Opinion
June 29, 1910.
Thomas W. McArthur, for the appellants.
Jenkins, Kellogg Barker [ J.H. Barker of counsel], for the respondents.
In the complaint in the action plaintiffs claim title and right to possession to lot 21 in a patent granted to James Abeel, August 14, 1786, excepting, however, a piece of land of fifty acres off the west end of said lot and a piece of land supposed to contain one acre from the southwest corner of said lot. It is further alleged that on and prior to the 11th of November, 1908, the plaintiffs were in possession of said premises and the defendants entered into and ousted the plaintiffs from a portion of the said premises, to wit: "A strip along the southerly side thereof, being fifty links wide on the east side of said Lot 21, and gradually tapering as it extends westerly so as to include approximately six-tenths of an acre." It is alleged that defendants so entered upon and ousted plaintiffs from said strip, claiming a right thereto, tore down a fence which plaintiffs had caused to be built along a portion of the southerly side of said lot 21, and also tore down a portion of fence along the highway on said strip which the plaintiffs had caused to be built and cut down some trees. The complaint demands possession of said premises with $100 damages and costs of the action. In the answer the defendants admit "that on or prior to the 11th day of November, 1908, the plaintiffs were possessed of certain premises northerly of the strip of land which it is alleged in the complaint the defendants ousted the plaintiffs from, and alleges upon information and belief that at all the times in said complaint mentioned the defendants were and now are in possession of the premises adjoining upon the south the premises possessed by plaintiffs as aforesaid under a contract of purchase from one Lawrence Pratt and Arthur L. Soper, who are seized of said premises in fee simple absolute, and that the strip of land which it is alleged in the complaint the defendants ousted the plaintiffs from, is a portion of the premises of which defendants are seized and possessed as aforesaid, and that the fence which it is alleged the defendants tore down was situated upon said premises." In the third defense the defendants plead adverse possession, and in the fourth paragraph in the answer the defendants plead adverse possession of the said strip of land at the time of the deed to the plaintiffs.
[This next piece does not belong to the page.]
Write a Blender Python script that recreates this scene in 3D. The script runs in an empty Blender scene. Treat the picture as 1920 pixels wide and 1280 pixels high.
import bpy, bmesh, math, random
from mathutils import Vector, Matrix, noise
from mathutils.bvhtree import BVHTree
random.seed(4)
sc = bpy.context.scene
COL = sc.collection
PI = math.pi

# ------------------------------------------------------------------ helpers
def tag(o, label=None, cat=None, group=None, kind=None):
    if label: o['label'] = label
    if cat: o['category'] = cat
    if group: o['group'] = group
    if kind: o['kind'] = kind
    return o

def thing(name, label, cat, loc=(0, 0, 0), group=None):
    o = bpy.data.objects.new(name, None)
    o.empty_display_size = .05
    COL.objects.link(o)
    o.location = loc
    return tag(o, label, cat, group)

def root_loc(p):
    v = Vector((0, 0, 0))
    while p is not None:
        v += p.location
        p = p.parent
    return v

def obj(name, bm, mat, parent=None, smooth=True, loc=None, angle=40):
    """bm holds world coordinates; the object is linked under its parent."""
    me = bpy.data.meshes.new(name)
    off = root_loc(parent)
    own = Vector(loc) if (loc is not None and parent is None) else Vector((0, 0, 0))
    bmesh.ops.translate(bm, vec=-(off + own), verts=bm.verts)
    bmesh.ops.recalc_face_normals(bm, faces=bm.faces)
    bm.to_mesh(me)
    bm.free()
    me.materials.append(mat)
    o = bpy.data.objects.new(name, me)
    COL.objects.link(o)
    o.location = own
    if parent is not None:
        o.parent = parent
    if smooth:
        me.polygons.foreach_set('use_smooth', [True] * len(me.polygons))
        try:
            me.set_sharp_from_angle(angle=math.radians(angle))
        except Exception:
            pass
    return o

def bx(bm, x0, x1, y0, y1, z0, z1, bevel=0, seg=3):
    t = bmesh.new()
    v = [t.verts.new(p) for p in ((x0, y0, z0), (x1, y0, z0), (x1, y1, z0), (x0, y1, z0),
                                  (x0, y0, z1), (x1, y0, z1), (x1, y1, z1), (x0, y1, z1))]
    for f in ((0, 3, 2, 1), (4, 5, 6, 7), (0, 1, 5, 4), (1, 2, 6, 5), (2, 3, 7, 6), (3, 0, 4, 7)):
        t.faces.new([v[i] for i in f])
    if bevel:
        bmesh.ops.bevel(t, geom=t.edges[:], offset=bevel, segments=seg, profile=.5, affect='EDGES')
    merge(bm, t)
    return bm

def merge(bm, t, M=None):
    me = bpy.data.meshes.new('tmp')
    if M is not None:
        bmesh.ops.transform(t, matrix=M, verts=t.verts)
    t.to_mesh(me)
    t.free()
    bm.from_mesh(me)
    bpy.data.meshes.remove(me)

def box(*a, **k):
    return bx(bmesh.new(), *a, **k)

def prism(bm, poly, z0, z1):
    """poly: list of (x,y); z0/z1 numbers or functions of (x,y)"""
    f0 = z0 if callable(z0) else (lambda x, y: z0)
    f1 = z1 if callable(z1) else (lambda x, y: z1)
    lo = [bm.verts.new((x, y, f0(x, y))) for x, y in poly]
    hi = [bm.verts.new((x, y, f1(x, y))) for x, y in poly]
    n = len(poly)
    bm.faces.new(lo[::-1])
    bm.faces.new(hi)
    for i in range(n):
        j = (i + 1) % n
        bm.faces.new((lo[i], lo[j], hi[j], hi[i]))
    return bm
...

Upon the trial the proof showed the line as claimed by the plaintiffs. Upon that line was an old fence, which was torn down by the plaintiffs and a new one placed thereupon. This new fence, or part thereof at least, was torn down by the defendants, who claim that it was put over upon their land in some places four or five feet. It seems that the boundary line was through woodland and upon a side hill sloping toward the north, where plaintiffs' land was situated. In some places the fence had slipped down the hill two, three, four or five feet, so that the old fence was not in a straight line, but was somewhat irregular. In building the new fence the plaintiffs had straightened out the crooks in the line. Under these pleadings and upon these facts proved, the trial court dismissed the complaint, holding that the old fence had been acquiesced in for over thirty years, and was, therefore, the boundary line between the premises, and that the act of the defendants in tearing down that part of the new fence which was in fact upon the line was an act of trespass, and that no ouster had been shown which authorized an action of ejectment.
This ruling of the trial court can hardly be sustained in view of the pleadings. The complaint alleged an ouster by defendants from a strip of land in lot 21, which was fifty feet on one end and ran to a point upon the other, containing about six-tenths of an acre. This ouster was admitted in the answer, and the defendants claim the right to possess the same. Upon this admission, in view of the conceded facts on the trial, the plaintiffs were entitled to a judgment of ejectment, ejecting defendants from this strip of land, and the judgment of nonsuit must be reversed.
Upon the new trial, which must be ordered, the question will again arise as to the right of the plaintiffs to straighten his line in replacing the old fence with a new fence. A line acquiesced in for more than twenty years is without doubt to be deemed the boundary line between adjoining owners. If, however, by reason of the slope of the ground, the fence has sagged for a few feet, failure to straighten that fence upon a side hill and through woodland can hardly be deemed such an acquiescence as will bar the right of either party to put the fence upon the undisputed legal boundary line, although the straightening of the line may vary for a few feet the line of the old fence. In other words, it cannot be that in repairing a line fence in such country the new fence must follow all the little irregularities of the old fence, where the line is undisputed and where the line of the old fence has been changed by reason of the falling away of the fence by reason of the irregularity of the ground. It is only these irregularities, however, that can be thus corrected, and only in these minor particulars can the boundary line of the fence, as acquiesced in for twenty years, be departed from.
I recommend that the judgment be reversed and a new trial granted, with costs to appellants to abide the event.
All concurred.
Judgment reversed and new trial granted, with costs to appellants to abide event.